United Nations Secretary-General hopeful, Guyanese Carolyn Rodrigues-Birkett plans to use the ‘good offices’ mechanism of that global organisation to address growing escalation of conflicts.
“On conflict resolution, all the tools that are available to me as Secretary General, the good offices, I think that this is something we can use more. My own country benefited from the good offices process of the UN,” she said. The UN Secretary-General’s Good Officer’s process had been used for 50 years to find a solution to the controversy to the Guyana-Venezuela controversy over the validity of the 1899 Arbitral land boundary award. Eventually, Guyana took the matter to the UN’s International Court of Justice and remains optimistic about a favourable outcome.
She, however, did not pointedly address two aspects – “war-like rhetoric” and “non-use of force” of one Cuba’s questions at the interactive session with member states in her capacity as Guyana’s nominee for the position of UN Chief.
The Cuban representative asked: “Given the growing escalation of conflicts and the proliferation of war-like rhetoric, what action would you take as Secretary General to promote a culture of peace and the peaceful settlement of disputes and respect for the principle of non-use of force?,” he asked.
Cuba’s question came at a time of United States President Donald Trump’s recent suggestions of regime change by force in that communist-run Caribbean island.

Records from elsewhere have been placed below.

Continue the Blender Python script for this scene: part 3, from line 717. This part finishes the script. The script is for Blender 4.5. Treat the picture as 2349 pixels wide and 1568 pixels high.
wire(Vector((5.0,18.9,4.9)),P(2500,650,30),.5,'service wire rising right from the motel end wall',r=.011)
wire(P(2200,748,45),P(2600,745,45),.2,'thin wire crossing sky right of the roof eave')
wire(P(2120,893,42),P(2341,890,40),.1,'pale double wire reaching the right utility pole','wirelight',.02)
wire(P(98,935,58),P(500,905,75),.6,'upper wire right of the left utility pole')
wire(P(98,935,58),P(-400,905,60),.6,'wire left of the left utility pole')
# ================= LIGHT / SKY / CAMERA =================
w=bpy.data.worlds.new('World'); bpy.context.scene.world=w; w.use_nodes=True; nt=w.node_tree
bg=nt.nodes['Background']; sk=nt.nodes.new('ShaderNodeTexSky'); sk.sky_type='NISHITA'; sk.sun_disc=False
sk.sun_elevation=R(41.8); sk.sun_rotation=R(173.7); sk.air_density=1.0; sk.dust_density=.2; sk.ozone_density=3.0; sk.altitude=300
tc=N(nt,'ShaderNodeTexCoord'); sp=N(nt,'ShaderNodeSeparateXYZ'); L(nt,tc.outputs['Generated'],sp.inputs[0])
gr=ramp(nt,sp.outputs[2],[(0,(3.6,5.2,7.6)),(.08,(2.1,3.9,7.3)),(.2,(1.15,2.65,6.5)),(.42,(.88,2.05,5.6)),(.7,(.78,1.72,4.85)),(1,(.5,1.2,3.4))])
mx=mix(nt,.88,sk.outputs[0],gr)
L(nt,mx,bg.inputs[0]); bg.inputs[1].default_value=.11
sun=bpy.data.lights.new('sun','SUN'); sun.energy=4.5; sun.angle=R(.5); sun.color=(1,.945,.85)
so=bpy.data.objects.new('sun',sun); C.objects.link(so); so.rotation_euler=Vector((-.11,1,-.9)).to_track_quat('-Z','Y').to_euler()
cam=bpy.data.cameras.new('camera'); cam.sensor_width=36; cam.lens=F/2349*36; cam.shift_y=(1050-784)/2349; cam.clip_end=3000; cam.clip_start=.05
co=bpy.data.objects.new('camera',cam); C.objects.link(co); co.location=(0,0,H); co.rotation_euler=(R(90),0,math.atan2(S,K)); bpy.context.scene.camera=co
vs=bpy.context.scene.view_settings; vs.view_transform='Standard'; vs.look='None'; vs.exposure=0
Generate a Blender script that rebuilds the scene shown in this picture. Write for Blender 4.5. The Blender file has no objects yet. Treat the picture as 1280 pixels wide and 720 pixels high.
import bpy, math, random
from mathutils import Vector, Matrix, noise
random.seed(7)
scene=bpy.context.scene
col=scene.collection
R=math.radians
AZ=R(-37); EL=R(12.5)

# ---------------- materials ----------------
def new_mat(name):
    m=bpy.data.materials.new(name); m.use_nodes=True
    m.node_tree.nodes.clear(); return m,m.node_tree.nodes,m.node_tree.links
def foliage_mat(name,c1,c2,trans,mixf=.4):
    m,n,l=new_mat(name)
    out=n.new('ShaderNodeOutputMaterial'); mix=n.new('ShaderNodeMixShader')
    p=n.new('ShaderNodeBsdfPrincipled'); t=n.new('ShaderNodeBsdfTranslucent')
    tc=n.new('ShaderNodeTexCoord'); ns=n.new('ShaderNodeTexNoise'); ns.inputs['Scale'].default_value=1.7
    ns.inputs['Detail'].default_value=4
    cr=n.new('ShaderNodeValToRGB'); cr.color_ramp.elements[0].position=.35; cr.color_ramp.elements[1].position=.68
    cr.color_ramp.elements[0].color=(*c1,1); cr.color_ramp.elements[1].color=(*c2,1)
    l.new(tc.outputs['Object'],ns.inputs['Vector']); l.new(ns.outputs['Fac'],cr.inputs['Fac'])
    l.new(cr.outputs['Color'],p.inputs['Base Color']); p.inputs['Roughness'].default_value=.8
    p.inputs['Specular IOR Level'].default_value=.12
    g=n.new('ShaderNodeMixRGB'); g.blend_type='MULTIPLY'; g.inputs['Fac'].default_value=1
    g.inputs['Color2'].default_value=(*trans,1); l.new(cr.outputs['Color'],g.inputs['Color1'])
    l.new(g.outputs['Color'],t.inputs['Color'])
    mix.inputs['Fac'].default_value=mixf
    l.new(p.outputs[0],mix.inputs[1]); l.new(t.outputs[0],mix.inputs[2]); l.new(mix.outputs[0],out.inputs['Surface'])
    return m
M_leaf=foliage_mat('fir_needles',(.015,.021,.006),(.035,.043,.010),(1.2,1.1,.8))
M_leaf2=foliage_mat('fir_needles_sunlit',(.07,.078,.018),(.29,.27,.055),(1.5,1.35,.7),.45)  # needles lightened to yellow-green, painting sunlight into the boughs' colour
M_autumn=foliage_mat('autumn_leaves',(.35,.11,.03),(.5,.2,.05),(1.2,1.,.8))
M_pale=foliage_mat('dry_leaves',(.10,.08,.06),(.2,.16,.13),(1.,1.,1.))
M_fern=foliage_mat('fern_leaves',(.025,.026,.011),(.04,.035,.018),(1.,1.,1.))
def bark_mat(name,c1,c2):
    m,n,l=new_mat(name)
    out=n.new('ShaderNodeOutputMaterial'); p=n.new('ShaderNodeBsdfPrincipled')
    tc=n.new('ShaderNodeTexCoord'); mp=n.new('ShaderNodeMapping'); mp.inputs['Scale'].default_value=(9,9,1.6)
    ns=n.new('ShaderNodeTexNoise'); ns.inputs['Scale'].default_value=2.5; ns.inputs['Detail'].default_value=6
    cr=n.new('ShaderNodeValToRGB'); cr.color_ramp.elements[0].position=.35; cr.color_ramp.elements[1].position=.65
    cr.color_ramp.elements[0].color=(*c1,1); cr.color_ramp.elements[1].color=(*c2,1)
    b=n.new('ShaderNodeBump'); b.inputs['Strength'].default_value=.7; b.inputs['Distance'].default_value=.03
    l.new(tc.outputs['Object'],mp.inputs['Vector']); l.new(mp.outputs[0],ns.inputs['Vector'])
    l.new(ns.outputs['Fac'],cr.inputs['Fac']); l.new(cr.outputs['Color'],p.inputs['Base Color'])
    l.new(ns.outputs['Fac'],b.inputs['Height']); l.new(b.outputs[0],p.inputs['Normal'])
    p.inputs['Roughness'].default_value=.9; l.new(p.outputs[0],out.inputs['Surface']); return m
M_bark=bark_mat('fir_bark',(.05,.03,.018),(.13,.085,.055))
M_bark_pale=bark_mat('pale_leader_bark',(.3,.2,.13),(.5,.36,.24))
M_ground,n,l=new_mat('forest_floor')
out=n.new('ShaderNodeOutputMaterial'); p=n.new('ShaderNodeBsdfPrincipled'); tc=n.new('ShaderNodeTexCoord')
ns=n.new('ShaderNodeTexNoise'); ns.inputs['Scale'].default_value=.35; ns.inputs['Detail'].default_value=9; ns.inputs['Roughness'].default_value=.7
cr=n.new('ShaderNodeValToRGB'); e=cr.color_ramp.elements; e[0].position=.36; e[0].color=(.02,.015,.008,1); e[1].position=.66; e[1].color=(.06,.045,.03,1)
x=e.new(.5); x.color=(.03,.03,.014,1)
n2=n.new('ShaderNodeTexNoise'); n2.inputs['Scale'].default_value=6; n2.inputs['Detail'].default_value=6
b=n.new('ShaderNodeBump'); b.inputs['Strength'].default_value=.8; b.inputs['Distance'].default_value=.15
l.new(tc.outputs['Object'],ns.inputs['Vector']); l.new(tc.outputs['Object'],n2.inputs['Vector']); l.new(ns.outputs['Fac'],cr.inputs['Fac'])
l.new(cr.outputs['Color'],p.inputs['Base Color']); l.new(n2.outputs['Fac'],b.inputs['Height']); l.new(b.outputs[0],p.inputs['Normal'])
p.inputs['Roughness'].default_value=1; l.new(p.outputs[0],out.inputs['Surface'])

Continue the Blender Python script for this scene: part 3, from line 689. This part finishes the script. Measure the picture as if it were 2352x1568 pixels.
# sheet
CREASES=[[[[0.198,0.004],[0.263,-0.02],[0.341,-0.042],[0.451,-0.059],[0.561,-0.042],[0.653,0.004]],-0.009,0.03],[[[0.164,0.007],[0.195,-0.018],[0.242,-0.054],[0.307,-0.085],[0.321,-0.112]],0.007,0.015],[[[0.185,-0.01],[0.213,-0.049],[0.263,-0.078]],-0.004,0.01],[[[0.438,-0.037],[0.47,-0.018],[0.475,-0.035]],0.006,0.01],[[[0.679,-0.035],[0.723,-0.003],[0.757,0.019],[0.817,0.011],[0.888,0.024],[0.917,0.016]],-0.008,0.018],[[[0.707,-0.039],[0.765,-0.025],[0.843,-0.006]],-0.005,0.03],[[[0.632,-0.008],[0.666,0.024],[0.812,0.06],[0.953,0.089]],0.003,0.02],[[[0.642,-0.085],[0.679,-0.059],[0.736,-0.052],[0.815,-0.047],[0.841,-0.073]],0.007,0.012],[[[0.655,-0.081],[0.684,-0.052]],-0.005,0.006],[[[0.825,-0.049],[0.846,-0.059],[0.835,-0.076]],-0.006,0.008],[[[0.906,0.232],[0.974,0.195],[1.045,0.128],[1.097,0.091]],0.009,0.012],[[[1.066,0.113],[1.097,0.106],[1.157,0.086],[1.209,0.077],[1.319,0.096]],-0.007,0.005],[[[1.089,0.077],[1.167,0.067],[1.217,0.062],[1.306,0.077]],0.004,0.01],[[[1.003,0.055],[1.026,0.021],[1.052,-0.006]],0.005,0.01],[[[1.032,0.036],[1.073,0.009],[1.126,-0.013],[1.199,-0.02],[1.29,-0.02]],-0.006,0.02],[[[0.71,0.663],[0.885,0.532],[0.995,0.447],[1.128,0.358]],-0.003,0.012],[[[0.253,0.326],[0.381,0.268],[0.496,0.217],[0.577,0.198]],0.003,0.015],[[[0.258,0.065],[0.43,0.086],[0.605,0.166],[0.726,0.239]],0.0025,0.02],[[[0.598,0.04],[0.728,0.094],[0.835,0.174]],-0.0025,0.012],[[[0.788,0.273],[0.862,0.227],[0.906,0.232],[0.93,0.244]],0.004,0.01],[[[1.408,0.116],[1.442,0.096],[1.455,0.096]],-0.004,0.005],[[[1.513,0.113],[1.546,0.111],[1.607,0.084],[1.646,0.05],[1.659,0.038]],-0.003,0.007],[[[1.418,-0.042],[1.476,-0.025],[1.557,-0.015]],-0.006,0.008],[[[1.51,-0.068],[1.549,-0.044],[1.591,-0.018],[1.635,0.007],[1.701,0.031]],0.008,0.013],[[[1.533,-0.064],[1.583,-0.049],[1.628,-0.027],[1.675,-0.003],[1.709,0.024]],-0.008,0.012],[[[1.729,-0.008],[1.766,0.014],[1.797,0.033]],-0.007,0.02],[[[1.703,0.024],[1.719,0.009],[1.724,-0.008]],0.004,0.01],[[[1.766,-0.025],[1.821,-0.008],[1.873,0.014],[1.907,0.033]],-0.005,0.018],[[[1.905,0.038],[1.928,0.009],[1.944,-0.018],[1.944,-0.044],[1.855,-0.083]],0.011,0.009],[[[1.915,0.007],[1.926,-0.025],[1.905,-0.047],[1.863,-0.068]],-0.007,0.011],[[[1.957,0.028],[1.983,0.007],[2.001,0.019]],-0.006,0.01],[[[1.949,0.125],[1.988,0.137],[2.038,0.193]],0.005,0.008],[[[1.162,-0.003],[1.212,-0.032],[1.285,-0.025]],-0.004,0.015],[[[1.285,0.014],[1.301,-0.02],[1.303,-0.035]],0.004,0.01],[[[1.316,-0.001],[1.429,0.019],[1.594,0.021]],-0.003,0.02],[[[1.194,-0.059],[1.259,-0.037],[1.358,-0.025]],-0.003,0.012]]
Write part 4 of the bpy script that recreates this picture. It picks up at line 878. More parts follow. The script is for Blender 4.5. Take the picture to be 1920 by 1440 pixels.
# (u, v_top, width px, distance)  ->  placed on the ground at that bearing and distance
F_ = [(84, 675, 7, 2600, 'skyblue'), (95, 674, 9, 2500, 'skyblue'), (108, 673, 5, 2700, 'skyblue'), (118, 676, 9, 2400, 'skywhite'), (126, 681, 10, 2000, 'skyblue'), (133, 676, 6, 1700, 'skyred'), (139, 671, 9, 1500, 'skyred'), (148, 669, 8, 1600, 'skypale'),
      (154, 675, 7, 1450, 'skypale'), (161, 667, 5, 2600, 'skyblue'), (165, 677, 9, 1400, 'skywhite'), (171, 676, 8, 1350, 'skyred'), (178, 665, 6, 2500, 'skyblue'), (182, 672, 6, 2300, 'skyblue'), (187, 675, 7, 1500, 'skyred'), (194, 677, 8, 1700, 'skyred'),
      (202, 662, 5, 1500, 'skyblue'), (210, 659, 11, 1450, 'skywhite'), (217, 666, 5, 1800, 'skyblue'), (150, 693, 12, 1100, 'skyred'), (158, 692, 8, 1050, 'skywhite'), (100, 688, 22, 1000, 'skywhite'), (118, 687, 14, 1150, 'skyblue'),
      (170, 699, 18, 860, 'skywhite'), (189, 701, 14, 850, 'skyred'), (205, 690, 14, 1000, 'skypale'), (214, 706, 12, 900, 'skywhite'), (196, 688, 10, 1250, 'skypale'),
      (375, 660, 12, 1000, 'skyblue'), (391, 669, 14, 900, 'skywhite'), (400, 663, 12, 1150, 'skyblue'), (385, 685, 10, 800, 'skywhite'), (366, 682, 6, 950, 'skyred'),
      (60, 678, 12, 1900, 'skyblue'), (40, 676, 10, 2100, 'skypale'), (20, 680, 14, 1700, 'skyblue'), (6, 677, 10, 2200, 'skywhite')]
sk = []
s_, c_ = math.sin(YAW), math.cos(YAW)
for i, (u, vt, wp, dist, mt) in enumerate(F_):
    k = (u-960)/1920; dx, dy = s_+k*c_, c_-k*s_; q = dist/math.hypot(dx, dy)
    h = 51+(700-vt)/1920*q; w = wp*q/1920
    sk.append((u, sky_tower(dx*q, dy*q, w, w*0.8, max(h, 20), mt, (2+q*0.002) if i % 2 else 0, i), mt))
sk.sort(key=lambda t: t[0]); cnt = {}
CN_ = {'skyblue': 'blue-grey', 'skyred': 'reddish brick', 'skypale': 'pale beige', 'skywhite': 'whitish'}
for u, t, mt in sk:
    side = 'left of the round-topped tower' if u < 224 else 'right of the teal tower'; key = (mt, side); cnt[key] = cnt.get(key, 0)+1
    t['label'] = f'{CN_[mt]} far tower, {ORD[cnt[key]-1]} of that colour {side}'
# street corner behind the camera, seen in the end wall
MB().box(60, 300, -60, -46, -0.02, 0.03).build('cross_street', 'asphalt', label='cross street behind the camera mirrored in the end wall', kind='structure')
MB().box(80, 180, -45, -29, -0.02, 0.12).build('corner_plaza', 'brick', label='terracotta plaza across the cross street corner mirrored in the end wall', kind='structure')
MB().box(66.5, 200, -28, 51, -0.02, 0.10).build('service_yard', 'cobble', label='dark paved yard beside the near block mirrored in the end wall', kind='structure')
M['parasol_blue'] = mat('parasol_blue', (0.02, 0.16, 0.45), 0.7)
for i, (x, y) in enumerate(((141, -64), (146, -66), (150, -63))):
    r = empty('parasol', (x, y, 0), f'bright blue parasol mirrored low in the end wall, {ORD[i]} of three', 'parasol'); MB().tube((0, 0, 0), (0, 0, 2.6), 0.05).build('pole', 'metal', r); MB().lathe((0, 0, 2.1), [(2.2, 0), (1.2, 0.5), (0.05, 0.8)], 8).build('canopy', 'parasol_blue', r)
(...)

Several top Cuban officials and state-run entities have since been sanctioned by the US, and the country has been virtually crippled because the US has effectively blocked fuel supplies, except for periodic tanker loads from Russia.
Cuba-Guyana relations have drifted a part in recent years, and Guyana’s President Irfaan Ali earlier this year, on the sidelines of Mr Trump’s Shield of the Americas Summit, had said he believed that it was time for “transition”. “There must be dialogue but those changes must lead to the improvement of the people of Cuba. It must lead to better conditions for the people of Cuba, must lead to a society in which the rule of law, in which democracy, in which freedom is celebrated,” he had said.
Ms Rodrigues-Birkett, who is Guyana’s Permanent Representative to the UN and recently represented Guyana on the UN Security Council, promised to be “proactive” in putting a number of the peace-building and conflict-resolving tools at the disposal of the UN if she is elected to succeed Antonio Guterres whose term ends on December 31, 2026.
Referring to education as a human right, she drew on her experience as a then Minister of Amerindian Affairs in 2001 when there was only one Amerindian doctor. She said that changed with a heavy investment in education after which doctors and other professionals emerged from those remote communities. “I also see the investment in development and the investment in peace and security as also investment in human rights because when conflicts arise, many times, human rights is one of the things that suffer immediately,” she added.